There must be days where Tesla Motors CEO Elon Musk feels his multiple burdens more acutely than others.

Today may be one, because yesterday was not a good day for Tesla.

First, the National Highway Traffic Safety Administration (NHTSA) issued a new set of publicity rules for its crash-testing results that contained an explicit threat to Tesla.

You may remember that the Model S performed very well on those tests--so well, in fact, that it broke some of the NHTSA's testing equipment during the process.

NHTSA Tesla Model S crash test (Image: crashnet1 Youtube screen grab)

NHTSA Tesla Model S crash test (Image: crashnet1 Youtube screen grab)

Then you may recall that the NHTSA rebuked Tesla for a Tesla press release that said,

NHTSA does not publish a star rating above 5, however safety levels better than 5 stars are captured in the overall Vehicle Safety Score (VSS) provided to manufacturers, where the Model S achieved a new combined record of 5.4 stars.

Yesterday, that rebuke was underscored by new and stricter rules issued by the agency. In its press release, the NHTSA says:

Updated guidelines now explicitly state that ratings are always whole numbers and that NHTSA does not award a rating higher than 5 stars. Manufacturers or advertising agencies, therefore, should not advertise ratings with decimal points or ratings over 5 stars, and advertisers who claim more than 5 stars are misleading the public.

The guidelines also clarify that advanced technologies are not part of the star ratings. Advertisements that do not conform to these guidelines may result in "Buyer Alert" warnings, removal from the ratings program or referral to other federal or state authorities for appropriate action.

It's quite rare for an agency to threaten to revisit ratings for publicity infractions.

Since Tesla Motors is apparently the sole carmaker that has ever claimed a decimal-point rating over five stars, the company can justifiably feel targeted by this new policy.

Tesla: Consider yourself on probation.

But that's not all.

George Blankenship

George Blankenship

Yesterday, the San Jose Mercury News broke the story that George Blankenship had left Tesla.

The visible and much-heralded vice president of sales was hired by Tesla in 2010 to roll out its Tesla Stores, in which potential buyers and the public at large can see the Tesla Model S and learn more about electric cars.

Blankenship had previously launched the groundbreaking Apple Store retail outlets, after many years with clothing retailer Gap.

The tip apparently came from Blankenship's LinkedIn profile, which now includes a line saying: "November 2013 -- Done at Tesla".

Blankenship's new position is listed as "Director of Smiles, Blankenship Family Planner."

MORE: From GAP To The Electric Car: Tesla's George Blankenship (Nov 2010)

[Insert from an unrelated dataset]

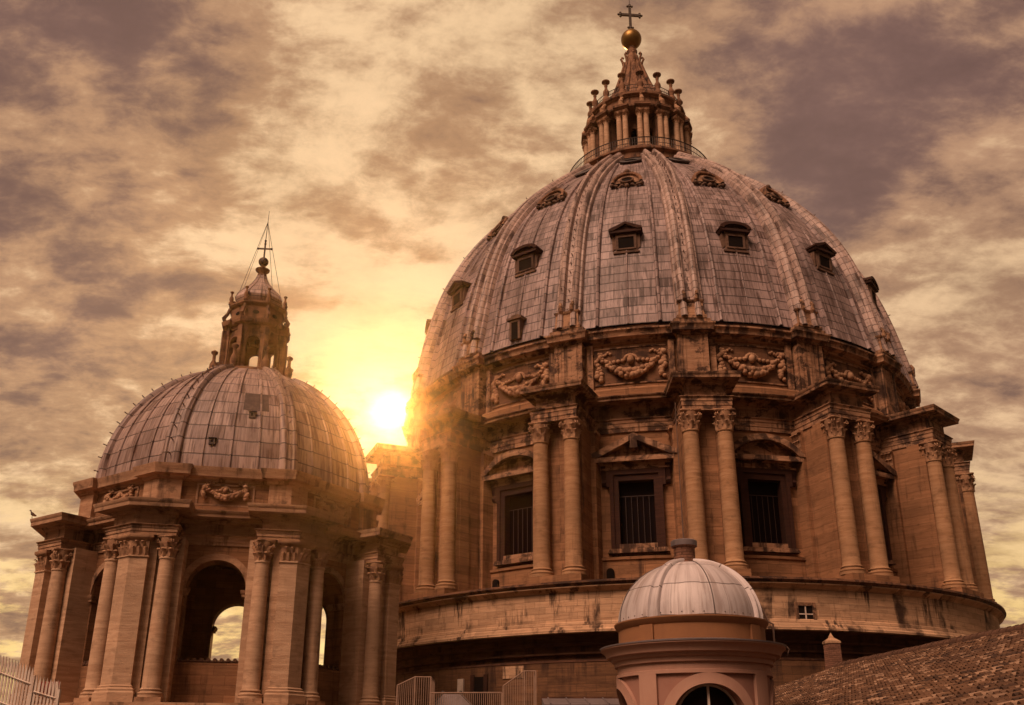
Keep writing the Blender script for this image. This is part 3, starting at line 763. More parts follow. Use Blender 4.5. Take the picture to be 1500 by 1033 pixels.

He was frequently the second face of the brand, after CEO Musk, and often MCed media updates and other public events.

As of this morning, Blankenship is still listed as Tesla's vice president for sales and ownership experience on the company website's "Executives" page.

Green Car Reports reached out to Tesla yesterday for comment on both these matters. The company has not responded.